CATANIA – Aveva chiesto protezione ai Cursoti Milanesi per salvarsi dai suoi fornitori di droga che non aveva pagato e che avevano progettato di ucciderlo. Chi doveva però avere a cuore la sua incolumità, avrebbe ordinato il suo delitto per aver tradito i patti. Daniele Paratore fu assassinato il 18 aprile 2009 in via Bainsizza, a “San Berillo Nuovo”. La Squadra Mobile, dopo 4 anni di indagini coordinate dalla Dda di Catania svela il volto di uno dei componenti del gruppo di fuoco: Francesco Di Stefano, 40 anni, destinatario di un’ordinanza di custodia cautelare con l’accusa di omicidio che gli è stata notificata nel carcere di “Lorusso e Cotugno” di Torino dove è detenuto per altra causa.
L’altro killer sarebbe Michele Musumeci, collaboratore di giustizia, e già condannato in Corte d’Assise proprio per questo delitto.
Un’agguato notturno: i due killer affiancarono Paratore mentre era alla guida del suo scooter; Paratore si sarebbe accorto della presenza dei suoi sicari tanto che avrebbe tentato la fuga ma alla fine, non ebbe scampo, i colpi lo ferirono mortalmente alle spalle.

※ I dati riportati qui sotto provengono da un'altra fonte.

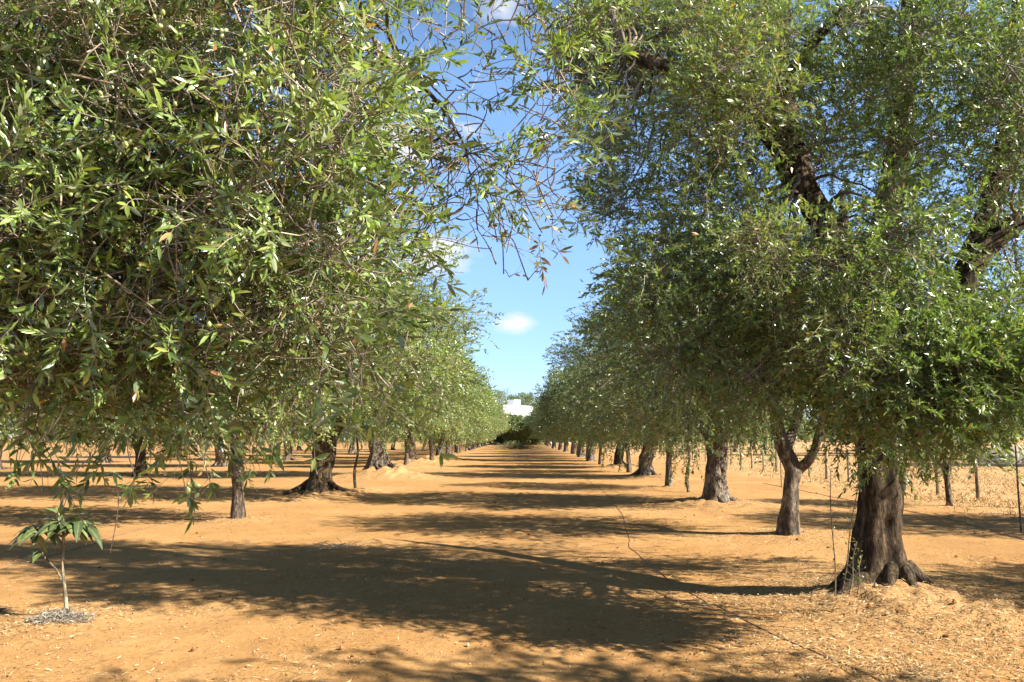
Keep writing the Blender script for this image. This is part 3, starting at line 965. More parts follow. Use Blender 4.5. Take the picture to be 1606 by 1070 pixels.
# ------------------------------------------------------------------ the near tree hanging in from the left
def hero_left():
    rng = R_(1313)
    hx, hy = HERO_L
    gz = float(ground_h(hx, hy, False))
    root = empty('olive_tree', (hx, hy, gz))
    o = np.array([hx, hy, gz])
    q = lambda px, py, d: at(px, py, d) - o
    tb = MB()
    P0 = tube(tb, [(0, 0, -.15), (.05, 0, .5), (-.02, .05, 1.1), (.12, .02, 1.7)], [.42, .34, .33, .36], 36, 50, .22, 2.4, 14, .8, 5, .3)
    tb.build('trunk', M_BARK, root)
    f = np.array([.12, .02, 1.6])
    limbs = [([f, f + (.5, .1, .9), q(300, 20, 3.7), q(470, 40, 3.6), q(540, 96, 3.4), q(625, 108, 3.3), q(690, 165, 3.2), q(735, 240, 3.1)], [.17, .12, .05, .03, .022, .016, .008, .003]),
             ([f, f + (.4, .3, 1.3), q(240, -120, 4.0), q(450, -60, 3.8), q(520, 60, 3.6)], [.18, .14, .09, .055, .03]),
             ([f, f + (.7, .2, .5), q(60, 330, 3.7), q(200, 300, 3.5), q(318, 255, 3.3), q(322, 165, 3.2)], [.15, .11, .06, .045, .03, .02]),
             ([f, f + (.8, .5, .2), q(80, 520, 4.2), q(260, 480, 3.9), q(420, 500, 3.7)], [.14, .10, .055, .035, .015]),
             ([f, f + (-.5, .6, 1.2), f + (-1.0, 1.2, 2.2), f + (-1.4, 1.8, 3.0)], [.17, .13, .08, .03]),
             ([f, f + (-.7, -.5, 1.2), f + (-1.3, -1.1, 2.2), f + (-1.8, -1.5, 3.0)], [.17, .13, .08, .03]),
             ([f, f + (.3, -.5, 1.4), f + (.6, -1.1, 2.3), f + (1.2, -1.5, 3.0)], [.16, .12, .07, .03]),
             ([q(450, -60, 3.8), q(620, -70, 3.5), q(760, -40, 3.3), q(880, 20, 3.1)], [.03, .018, .009, .003])]
    sk, sr = [P0[30:]], [np.full(20, .3)]
    for i, (pts, rd) in enumerate(limbs):
        b_ = MB()
        Q = tube(b_, pts, rd, 12, 44, .16, 4, 70 + i, 0, 5, .1)
        b_.build('limb', M_BARK_YOUNG, root)
        sk.append(Q)
        sr.append(np.interp(np.linspace(0, 1, len(Q)), np.linspace(0, 1, len(rd)), rd))
    sk, sr = np.concatenate(sk), np.concatenate(sr)
    cc = np.array([.3, .1, 2.6])
    cl = []
    # dense wall of sprays
    for py in range(-70, 720, 62):
        for px in range(-110, 620, 62):
            x, y = px + rng.uniform(-28, 28), py + rng.uniform(-28, 28)
            edge = 560 if y < 360 else 560 - (y - 360) * .30
            if x > edge or rng.random() < .10:
                continue
            u = min(1.0, max(0.0, (edge - x) / 260))
            for k in range(3 if x < 380 and rng.random() < .6 else 2):
                d = (2.55, 3.2, 4.0)[k] + rng.uniform(-.3, .35)
                if x < 250 and k == 2:
                    d += .3
                if y + 1160 * .33 / d > (735 if x < 400 else 700) + rng.uniform(-25, 25):
                    continue
                brown = .9 if (abs(x - 270) < 60 and abs(y - 380) < 45) else 0
                lf = rng.uniform(.55, 1.0) if rng.random() > .22 else .2
                if brown and k < 2:
                    cl.append((*q(x, y, d), .26, 26, .35, 1.2, .3))
                else:
                    cl.append((*q(x, y, d), rng.uniform(.20, .29), 16 + 8 * u, lf, rng.uniform(0, .35) if y < 480 else rng.uniform(.15, .6), rng.uniform(.1, .6)))
    # outer sprays against the sky
    for px, py, n, lf, hue, d in ((600, 40, 16, .9, .1, 3.1), (660, 30, 12, .8, .1, 3.2), (720, 60, 8, .7, .1, 3.1), (640, 110, 14, .9, .1, 3.0), (700, 130, 8, .8, .1, 3.1),
                                  (830, 60, 10, .95, .2, 3.0), (870, 100, 10, .95, .2, 3.0), (810, 130, 7, .9, .3, 3.0), (880, 150, 6, .95, .3, 2.9), (850, 190, 8, .95, .2, 2.95),
                                  (800, 210, 8, .9, .1, 3.0), (760, 190, 6, .8, .1, 3.1), (600, 160, 16, .9, .1, 3.0), (660, 200, 12, .9, .1, 3.0), (590, 230, 15, .8, .1, 3.1),
                                  (840, 260, 7, .95, .15, 2.95), (860, 300, 5, .9, .2, 2.9), (800, 290, 5, .8, .1, 3.0), (720, 240, 7, .7, .1, 3.1), (620, 300, 11, .85, .2, 3.0),
                                  (560, 320, 14, .9, .1, 2.9), (680, 300, 7, .7, .1, 3.1), (600, 370, 12, .85, .3, 2.9), (560, 420, 12, .9, .3, 2.8), (520, 480, 10, .9, .35, 2.8),
                                  (540, 540, 8, .9, .5, 2.7), (500, 555, 9, .9, .4, 2.7), (560, 590, 4, .9, .5, 2.6), (620, 410, 6, .8, .6, 2.9), (450, 585, 7, .9, .4, 2.6),
                                  (780, 20, 8, .8, .15, 3.1), (900, 60, 6, .9, .2, 3.0), (740, -20, 10, .9, .1, 3.2), (840, 0, 9, .9, .1, 3.1), (900, 10, 5, .9, .2, 3.0)):
        cl.append((*q(px + rng.uniform(-10, 10), py, d), .19, n * (1.25 if px < 600 or px > 820 else .55), lf, hue, .25))
    # bare hanging twigs
    for px, py, n in ((640, 330, 6), (700, 340, 9), (750, 330, 9), (800, 350, 8), (680, 270, 9), (740, 280, 9), (780, 380, 8), (820, 310, 6), (640, 260, 8), (720, 180, 8), (680, 80, 8), (760, 110, 8), (560, 370, 6)):
        cl.append((*q(px, py, 3.1 + rng.uniform(-.2, .3)), .22, n * .6, .30, .6, .45))
    # brown dead sprigs
    for px, py, n in ((868, 340, 2), (665, 360, 2), (828, 440, 1), (790, 430, 1), (850, 365, 1)):
        cl.append((*q(px, py, 3.0), .04, n, .55, 2.0, .25))
    # ragged lower hem
    for px, py in ((30, 705), (110, 715), (170, 705), (230, 690), (280, 700), (330, 690), (260, 745), (300, 720), (190, 735), (100, 690), (380, 670), (430, 690), (40, 690), (220, 725)):
        cl.append((*q(px, py - 95, rng.uniform(2.5, 2.9)), .08, 5, .9, rng.choice([.05, .2, .6]), .6))
    cl = np.array(cl)
    vis = cl.copy()
    # the rest of the crown, outside the picture
    sh = shell_clumps(rng, 80, cc, 2.9, 2.6, 2.1, 1.5, (.45, .6), 22, .1)
    px, py, dd = project(sh[:, :3] + o)
    m = 90
    keep = (((px < -m) & (py < 620) | (py < -m - 60)) | (dd < .2)) & (np.linalg.norm(sh[:, :3] + o - np.array([0, 0, 1.6]), axis=1) > 1.5)
    sh = sh[keep & ~((sh[:, 0] + hx > -1.4) & (sh[:, 1] + hy < 1.2)) & ~((sh[:, 0] + hx > -3.0) & (sh[:, 1] + hy < 3.0) & (rng.random(len(sh)) < .9))]
    mb = MB()
    foliage(mb, rng, vis, cc, (.055, .0135), .021, LEAF_FINE, (.13, .32), .0016, 1.0, 6, 4, gain=1.28)
    foliage(mb, rng, sh, cc, (.064, .017), .032, LEAF_PLAIN, (.26, .55), .0022, .3, 4)
    allc = np.vstack([vis, sh])
    link_clumps(mb, rng, allc, sk, sr, .0028, 5, .011)
    # long whips with a tuft of leaves at the tip
    tips = [((165, 690, 2.5), (120, 742, 2.5), (92, 805, 2.55)), ((178, 740, 2.4), (186, 790, 2.4), (173, 868, 2.45)), ((555, 520, 2.5), (552, 620, 2.5), (548, 690, 2.5)),
            ((480, 560, 2.5), (488, 650, 2.5), (498, 745, 2.5)), ((75, 660, 2.6), (66, 720, 2.6), (64, 770, 2.6)), ((275, 700, 2.5), (290, 760, 2.5), (300, 800, 2.5)),
            ((430, 600, 2.45), (420, 680, 2.45), (435, 735, 2.45)), ((640, 520, 2.6), (600, 640, 2.6), (560, 690, 2.6)), ((310, 690, 2.5), (325, 740, 2.5), (335, 775, 2.5)),
            ((100, 640, 2.4), (60, 700, 2.4), (35, 745, 2.4)), ((200, 690, 2.4), (208, 745, 2.4), (205, 785, 2.4)), ((640, 560, 2.6), (655, 600, 2.6), (650, 650, 2.6))]
    for k, pts in enumerate(tips):
        P = catmull([q(*p) for p in pts], 9)
        P = P + np.sin(np.linspace(0, 9, 9))[:, None] * rng.normal(0, .006, (1, 3))
        thin_tubes(mb, P[None], .0026, .0016, 4, BARKY[1])
        m = 12 if k not in (0, 1, 4) else 4
        tt = rng.uniform(.72, 1.0, m) if k not in (0, 1, 4) else np.full(m, .02)
        B = P[(tt * 8).astype(int)]
        D = rng.normal(size=(m, 3)) + unit(P[-1] - P[-2]) * .8
        col = GREENS[rng.integers(2, 5, m)] * 1.1
        yl = rng.random(m) < .25
        col = np.where(yl[:, None], YELLOWS[rng.integers(0, 2, m)] * 1.7, col)
        add_leaves(mb, B, D, UP * .5 + rng.normal(0, .6, (m, 3)) - np.array([0, .5, 0]), rng.uniform(.04, .062, m), rng.uniform(.012, .018, m), col, LEAF_FINE, rng.uniform(0, .25, m))
    mb.build('crown', [M_LEAF, M_TWIG], root)
    # green olives
    ob = MB()
    u, v = np.meshgrid(np.linspace(0, np.pi, 8), np.linspace(0, 2 * np.pi, 10, endpoint=False), indexing='ij')
    V = np.stack([np.sin(u) * np.cos(v) * .0062, np.sin(u) * np.sin(v) * .0062, np.cos(u) * .0092 - .010], -1)
    idx = np.arange(80).reshape(8, 10)
    a, b = idx[:-1], np.roll(idx[:-1], -1, 1)
    c, d = np.roll(idx[1:], -1, 1), idx[1:]
    ob.add(V.reshape(-1, 3), np.concatenate([np.stack([a, d, c], -1).reshape(-1, 3), np.stack([a, c, b], -1).reshape(-1, 3)]), (.36, .42, .15), 0, True)
    st = np.array([[(0, 0, -.002), (.001, 0, .008), (.002, .001, .02)]])
    thin_tubes(ob, st, .0009, .0007, 3, (.25, .25, .1), 0)
    me = ob.mesh('olive', M_OLIVE)
    spots = [(200, 215, 7), (240, 35, 4), (165, 150, 5), (390, 100, 7), (240, 110, 4), (175, 220, 5), (265, 165, 5), (400, 130, 6), (170, 285, 3), (370, 400, 5), (395, 415, 3), (530, 250, 4), (345, 45, 3), (450, 140, 4),
             (120, 300, 3), (640, 150, 3), (295, 760, 4), (560, 60, 3), (480, 120, 4), (60, 120, 4), (330, 500, 3), (430, 330, 3)]
    for px, py, n in spots:
        for k in range(n):
            ol = bpy.data.objects.new('olive', me)
            COL.objects.link(ol)
            ol.parent = root
            ol.location = [float(c_) for c_ in q(px + rng.normal(0, 11), py + rng.normal(0, 13), rng.uniform(2.12, 2.3))]
            ol.rotation_euler = (rng.normal(0, .5), rng.normal(0, .5), rng.uniform(0, 6))
            s = rng.uniform(.85, 1.2)
            ol.scale = (s, s, s)
    tag(root, 'near olive tree with leafy sprays and green olives hanging in from the left', 'tree')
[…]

Fu subito chiaro agli investigatori che si trattava di affari relativi al traffico di droga. Un particolare tra tutti: Daniele Paratore, volto noto alle forze dell’ordine, stringeva tra le mani delle banconote. Per la Squadra Mobile non c’erano dubbi: era la somma pagata per la vendita di una dose. La vittima non aveva avuto nemmeno il tempo di metterli in tasca; era fuggito non appena aveva fiutato la presenza dei suoi killer.
Dalle indagini emerge il profilo della vittima e si definisce anche molto chiaramente il presunto movente. Paratore, era uno spacciatore che operava nel quartiere San Berillo Nuovo. Si era fortemente indebitato con i trafficanti di droga che non vedendosi saldare le somme dovute aveva pianificato di “farlo fuori”. A quel punto Paratore avrebbe chiesto aiuto ai “Cursoti milanesi”, che gestisce gran parte dello spaccio di droga nel quartiere. Fu siglato un patto: la cosca saldò una parte dei suoi debiti, ma in cambio di vendere lo stupefacente per conto del clan. Tutto andò bene per un po’, poi Daniele Paratore tornò a vendere droga in maniera autonoma. Un comportamento che non fu tollerato dal gruppo che organizzò l’agguato: Francesco Di Stefano, a capo dei Cursoti Milanesi, lo avrebbe punito per non aver rispettato gli accordi. Il 18 marzo 2009 lo spacciatore muore crivellato di colpi, con poche decine di euro in mano.